Christopher John Chivers is an American journalist and author best known for his work with The New York Times and Esquire magazine. He is currently assigned to The New York Times Magazine and the newspaper's Investigations Desk as a long-form writer and investigative reporter. In the summer of 2007, he was named the newspaper's Moscow bureau chief, replacing Steven Lee Myers.
"He is justly lauded as one of the finest war correspondents of his generation..."
"...aimed semiautomatic fire from a competent shooter can be far more dangerous than automatic fire, which is harder to control and is often inaccurate."
"A graduate of Cornell University and the Columbia School of Journalism, Chivers is often referred to as the best war correspondent of his generation. The 2017 prize for feature writing is the second Pulitzer for Chivers; he won in 2009 as part of a team of NY Times reporters honored for their dispatches from Pakistan and Afghanistan. He is also the author of "The Gun," a historical work."
"As Ismay finished his service commitment with the Navy in 2010, he read a New York Times piece detailing the complex origins of weapons found inside a Taliban gun locker.
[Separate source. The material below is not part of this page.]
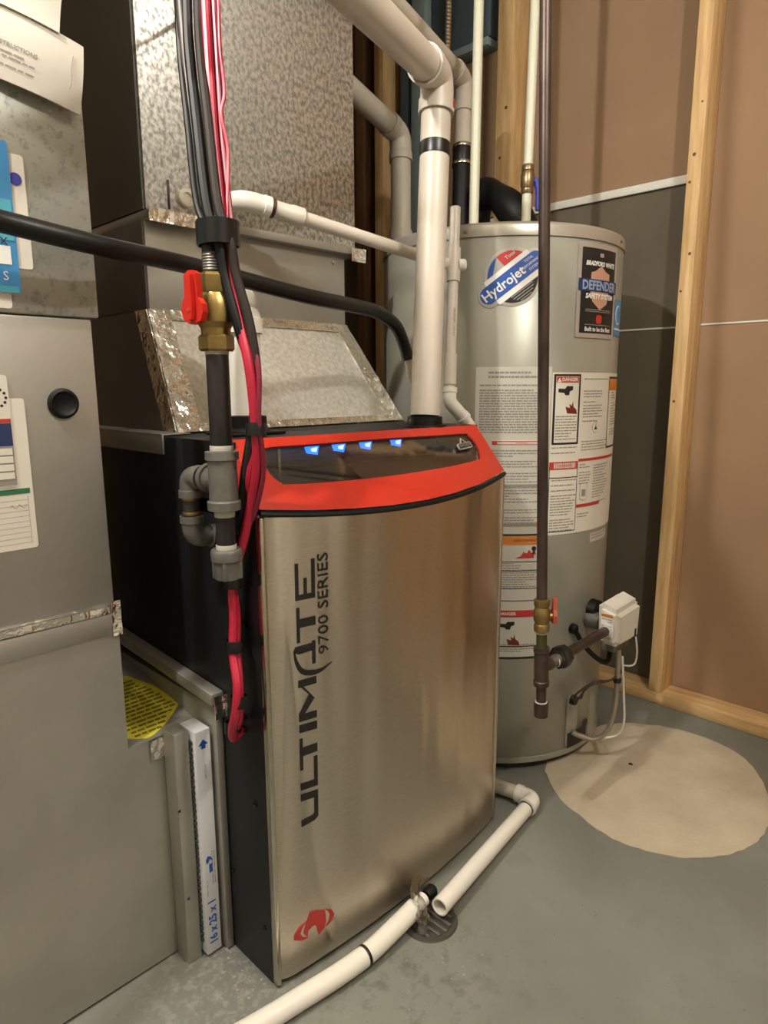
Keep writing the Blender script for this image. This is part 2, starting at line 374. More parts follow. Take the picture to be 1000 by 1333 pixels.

He then began corresponding with C. J. Chivers, the paper’s longtime conflict and arms reporter who wrote the piece. Ismay calls him Chris, but for seven years ending in 1994, he was Captain Chivers, a Marine infantry officer who served in the Gulf War."
"We know this because of the work of C. J. Chivers of The New York Times, also a frequent contributor to Esquire, whose expertise in ballistics and battlefield tactics—and nearly unprecedented experience reporting from war zones—has made him the most important war correspondent of his time...A former Marine officer, he might know how to handle himself in a war zone, the paper figured. What the Times could not have known was that Chivers would develop a brand of journalism unique in the world for, among other things, its study of the weapons we use to kill one another. After reporting on a firefight—whether he was in Iraq, Afghanistan, South Ossetia, Libya, or Syria—hed look for shell casings and ordnance fragments. If he was embedded with American soldiers or Marines, hed ask them if he could look through what they had found for an hour or so—"finger fucking," hed call it—and ask his photographer to take pictures of ammunition stamps and serial numbers. Over time and in this way he would reveal a vast world of small-arms trade and secret trafficking that no other journalist had known existed before."
"This is a fascinating story, and Chivers, a New York Times writer, tells it very well. He exploits his firearms expertise and combat experience as a Marine officer and later war correspondent to explain how the arcane science of ballistics and weapons design has impacted on the battlefields of the world. My only regret about his work is that he has superimposed upon the history of the contest between the AK-47 and M-16 a wider examination of the history of machine guns, which seems an unnecessary diversion...Chivers has written the best book so far about what is probably the most influential weapons system of our times."